| Home | Ropeways | 2024-02-28

Snow Ridge: Norh chair incident statement

General Manager Nick Mir statement concerning the incident on North Chair

Hello folks! I wanted to put out a statement concerning the incident on North Chair this past Saturday that caused a deropement on tower 6. First and foremost, nobody was injured or even put in harms way during the incident. Only one lift operations employee had to be evacuated by ski patrol and that process went perfectly. A huge thank you to our patrollers for getting him down safely! We’ve been seeing and hearing a lot of speculation and doomsday rumors about what happened, so here’s a complete rundown to clarify everything that happened and why it happened.

During the August 7th tornado, trees fell on the haul rope of North Chair and shifted the concrete foundations of towers 5 and 6. We had an engineer examine the damage, and come up with a solution to realign the towers and recreate the soil conditions around the foundation as efficiently as possible.
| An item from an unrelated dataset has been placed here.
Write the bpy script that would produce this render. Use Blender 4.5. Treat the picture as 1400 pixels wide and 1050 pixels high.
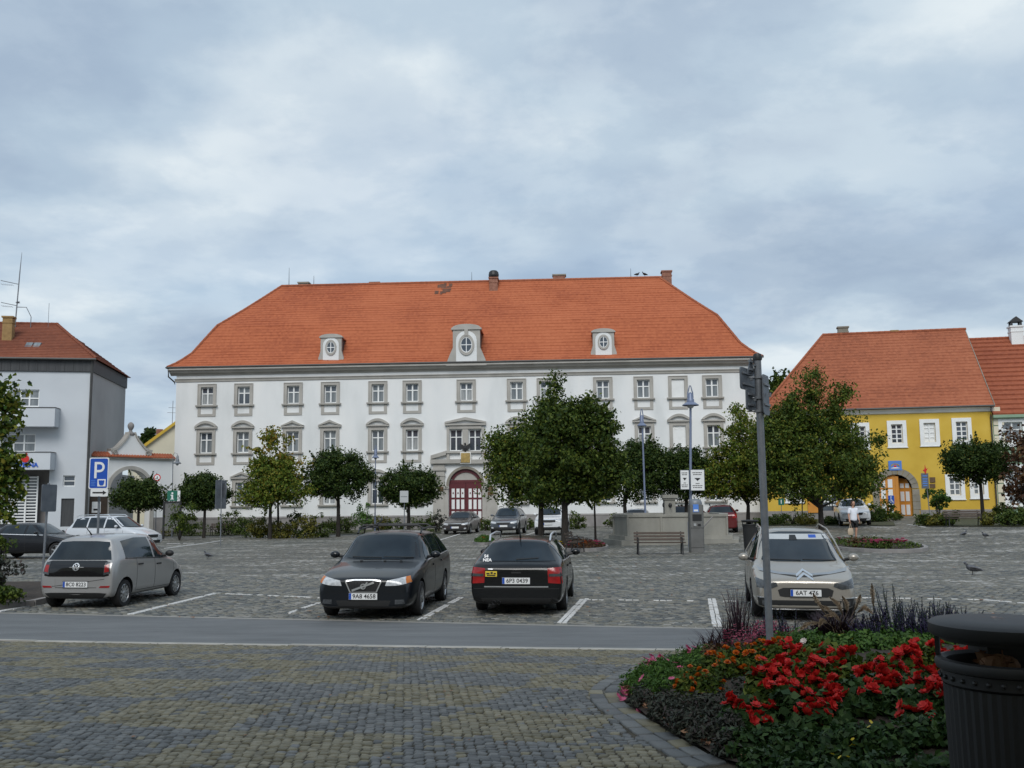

This process was done by excavating around the tower bases, slowly moving the foundation back into its original position, and re-compacting the soil as we filled in around the cement. We then had the towers surveyed to find that they were only 1.5″ and .75″ out of alignment with the center of the top and bottom bull wheels, a result well within the tolerance of the sheave adjustments. At this point, we were able to make the necessary repairs on top of the tower and achieve perfect alignment of the haul cable across the sheave wheels. The rest of the annual maintenance and testing was completed and the chair passed its inspection by the Department of Labor and full dynamic load test on the 16th of February. The lift was open to the public and ran beautifully for 4 days during president’s week.

On Saturday, February 24th, the lift operations crew started North Chair around 9am. They went through the normal opening process of testing safety circuits, backup auxiliary motor, lowering seats, etc. The top lift attendant road the lift to the top of the mountain without incident, and all seemed fine. While finishing their opening procedures, the lift stopped on its own and the safety circuit was lost. This is not an uncommon occurrence, there are several safety switches on a lift that can be accidentally tripped by a swinging chair, ice in the switch, even a bird perching on top of it. The crew checked all of the switches at the bottom of the hill, and found no issues. It was then assumed that the problem was uphill and the most likely culprit was a simple tripped switch. Under my direction, one of my lift supervisors switched the lift to bypass the safety circuit and ride it to the top to check all of the switches along the way and on top of the lift. A deropement was certainly not in anyone’s initial thoughts, as they are rare and the lift had been running perfectly since it was opened following its successful load test. After passing tower 4, my lift supervisor saw the deropement on the downhill side of tower 6 and radioed down to immediately shut off the lift, which it was. He was then successfully lowered to the ground by ski patrol and our investigation into the cause of the issue began. Upon arriving on the scene, I realized that the lift’s safety circuit worked exactly as designed, and the only reason for the chair pileup on tower 6 was my direction to run the lift on bypass to investigate the cause.

It only took seconds for me to spot the issue, which was another shift in the cement foundation. A one inch gap between the cement and the frozen ground showed that it had twisted in the ground, with the only explanation being a frost heave undoubtedly caused by rain and temperatures in the mid-40’s the two days prior, and temperatures abruptly dropping below zero the night before. I had inspected the sheaves of that tower very closely a number of times following the load test and prior to the 24th. There were no indications of any issues with the sheave alignment or their operation up to that point. Leaving a frost heave of the foundation to be the only reasonable explanation.

That following Monday, I walked through the entire incident with our Department of Labor inspector who oversees the inspection of our lifts. He agreed that this had to be the cause and I provided any and all documentation needed for them to complete their investigation. We now work to remove the affected chairs from the haul rope and will go back to the drawing board with our engineers and all other necessary parties to come up with a solution to get North Chair back in operation next season.

Again, I am incredibly thankful that no one was injured and the pictures that have been circulating make it look much worse than it was. We look forward to conquering this issues once and for all during the off-season and appreciate all the support and words of encouragement that we’ve received thus far.

Now, let’s all do yet another snow dance and cross our fingers for a colder, snowier March than the forecast is showing! See you out on the slopes!